Controlled reduction of aromaticity of alkylated polyaromatic compounds by selective oxidation using H2WO4, H3PO4 and H2O2: a route for upgrading heavy oil fractions

Heavy crude oil fractions which form the residues from fractional distillation are a significant proportion of current hydrocarbon reserves. However, processing residues for use as chemicals or fuels is hampered by the high polyaromatic content of this material. Selective reduction of aromaticity by targeted ring opening and the preservation of alkylated chain side groups are key requirements for the upgrading of alkylated polynuclear aromatic hydrocarbons (PAHs) to more easily processed and higher value molecules.
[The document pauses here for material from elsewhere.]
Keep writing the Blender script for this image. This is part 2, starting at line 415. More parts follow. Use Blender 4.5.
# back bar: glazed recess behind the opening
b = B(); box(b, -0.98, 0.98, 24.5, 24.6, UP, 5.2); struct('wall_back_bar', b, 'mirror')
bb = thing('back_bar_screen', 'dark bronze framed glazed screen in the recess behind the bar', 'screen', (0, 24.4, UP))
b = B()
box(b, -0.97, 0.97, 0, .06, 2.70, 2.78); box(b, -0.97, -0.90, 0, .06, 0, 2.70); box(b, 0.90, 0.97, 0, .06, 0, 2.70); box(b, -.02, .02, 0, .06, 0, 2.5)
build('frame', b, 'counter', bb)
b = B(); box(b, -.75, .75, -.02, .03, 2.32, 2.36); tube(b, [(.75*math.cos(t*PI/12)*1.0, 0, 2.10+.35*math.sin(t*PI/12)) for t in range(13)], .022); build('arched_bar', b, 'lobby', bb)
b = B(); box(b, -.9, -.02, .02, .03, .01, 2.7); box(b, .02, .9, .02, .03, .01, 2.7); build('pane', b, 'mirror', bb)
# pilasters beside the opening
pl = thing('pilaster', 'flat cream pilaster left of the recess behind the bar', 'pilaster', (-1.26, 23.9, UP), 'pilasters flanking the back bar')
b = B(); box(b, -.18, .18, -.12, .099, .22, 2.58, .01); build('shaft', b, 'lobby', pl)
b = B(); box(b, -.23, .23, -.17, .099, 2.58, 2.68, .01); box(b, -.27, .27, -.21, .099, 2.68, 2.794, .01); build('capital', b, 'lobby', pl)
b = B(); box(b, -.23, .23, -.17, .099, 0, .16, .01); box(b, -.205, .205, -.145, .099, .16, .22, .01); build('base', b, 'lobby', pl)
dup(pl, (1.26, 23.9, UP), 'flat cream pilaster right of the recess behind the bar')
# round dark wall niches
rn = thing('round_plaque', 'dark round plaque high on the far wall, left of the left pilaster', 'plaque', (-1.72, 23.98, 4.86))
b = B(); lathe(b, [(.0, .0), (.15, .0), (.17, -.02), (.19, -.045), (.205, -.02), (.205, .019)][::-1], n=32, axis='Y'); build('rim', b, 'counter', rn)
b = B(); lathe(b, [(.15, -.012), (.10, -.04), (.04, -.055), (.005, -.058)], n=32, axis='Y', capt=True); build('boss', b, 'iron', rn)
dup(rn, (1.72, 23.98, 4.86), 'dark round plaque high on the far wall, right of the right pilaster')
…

In this study, a H2WO4 catalyst combined with H3PO4 and H2O2 oxidant is applied to the selective oxidation of PAHs containing different lengths of substituent alkylated chain, and different numbers of rings in the fused aromatic core. For a model substrate of 2-ethylnaphthalene, using traditional organic solvents, aliphatic carbon was oxidized more readily compared to aromatic carbon. However, it was found that the oxidation to desired products can be specifically controlled as the selectivity is directed by the choice of solvent, with reactions carried out in acetonitrile giving oxidation only in the aromatic region of the molecule. With larger polyaromatic molecules, a biphasic solvent system is used with Aliquat 336 as a phase transfer agent. Even for this more complex reaction system high conversion to the corresponding alkylated ring opened compounds was obtained.